**** Supplied information ****
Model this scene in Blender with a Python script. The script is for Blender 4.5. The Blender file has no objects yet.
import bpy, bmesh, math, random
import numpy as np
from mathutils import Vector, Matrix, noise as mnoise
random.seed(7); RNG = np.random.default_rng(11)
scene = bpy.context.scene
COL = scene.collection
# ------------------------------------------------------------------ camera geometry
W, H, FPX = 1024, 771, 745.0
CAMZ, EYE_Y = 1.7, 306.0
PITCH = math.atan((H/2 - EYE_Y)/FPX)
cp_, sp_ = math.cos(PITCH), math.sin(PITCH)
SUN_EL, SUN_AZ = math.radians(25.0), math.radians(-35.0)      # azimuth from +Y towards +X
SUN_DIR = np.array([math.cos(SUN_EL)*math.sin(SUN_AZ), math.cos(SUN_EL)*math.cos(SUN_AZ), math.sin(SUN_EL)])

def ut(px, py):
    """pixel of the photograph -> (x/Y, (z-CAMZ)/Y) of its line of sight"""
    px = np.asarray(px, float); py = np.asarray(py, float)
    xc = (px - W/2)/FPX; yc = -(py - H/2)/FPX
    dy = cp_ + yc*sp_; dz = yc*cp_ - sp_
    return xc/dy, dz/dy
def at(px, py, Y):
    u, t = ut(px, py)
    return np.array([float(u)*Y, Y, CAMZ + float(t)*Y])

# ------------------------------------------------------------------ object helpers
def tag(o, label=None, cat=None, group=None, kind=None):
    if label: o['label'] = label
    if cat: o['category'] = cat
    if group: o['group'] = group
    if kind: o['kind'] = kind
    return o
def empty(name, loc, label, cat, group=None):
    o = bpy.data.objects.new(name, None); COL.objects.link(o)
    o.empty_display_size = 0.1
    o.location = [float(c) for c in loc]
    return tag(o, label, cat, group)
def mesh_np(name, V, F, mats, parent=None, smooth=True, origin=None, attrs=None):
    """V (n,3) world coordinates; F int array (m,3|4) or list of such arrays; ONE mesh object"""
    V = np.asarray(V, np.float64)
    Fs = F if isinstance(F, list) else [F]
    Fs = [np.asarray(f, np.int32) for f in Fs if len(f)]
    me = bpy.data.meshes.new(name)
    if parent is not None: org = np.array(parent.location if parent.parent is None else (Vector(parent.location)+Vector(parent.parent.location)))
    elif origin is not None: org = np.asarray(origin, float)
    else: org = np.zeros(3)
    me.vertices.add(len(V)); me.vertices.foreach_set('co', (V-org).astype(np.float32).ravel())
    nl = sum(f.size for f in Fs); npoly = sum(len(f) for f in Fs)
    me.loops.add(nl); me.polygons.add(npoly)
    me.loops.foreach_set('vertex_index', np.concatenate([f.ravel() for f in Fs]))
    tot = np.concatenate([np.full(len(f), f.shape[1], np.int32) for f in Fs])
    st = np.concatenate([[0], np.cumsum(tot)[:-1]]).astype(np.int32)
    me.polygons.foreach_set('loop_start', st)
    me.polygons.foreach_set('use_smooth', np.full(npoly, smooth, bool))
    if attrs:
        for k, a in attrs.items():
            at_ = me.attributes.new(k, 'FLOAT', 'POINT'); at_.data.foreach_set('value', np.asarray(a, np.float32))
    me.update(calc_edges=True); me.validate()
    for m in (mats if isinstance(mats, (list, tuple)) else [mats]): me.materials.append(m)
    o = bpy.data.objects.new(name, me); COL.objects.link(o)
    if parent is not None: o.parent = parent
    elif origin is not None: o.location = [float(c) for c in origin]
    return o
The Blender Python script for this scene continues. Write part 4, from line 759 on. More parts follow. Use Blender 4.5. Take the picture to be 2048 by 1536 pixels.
****
Scan the listing above. Collect all lines with the word "Blender".

Model this scene in Blender with a Python script. The script is for Blender 4.5. The Blender file has no objects yet.
The Blender Python script for this scene continues. Write part 4, from line 759 on. More parts follow. Use Blender 4.5. Take the picture to be 2048 by 1536 pixels.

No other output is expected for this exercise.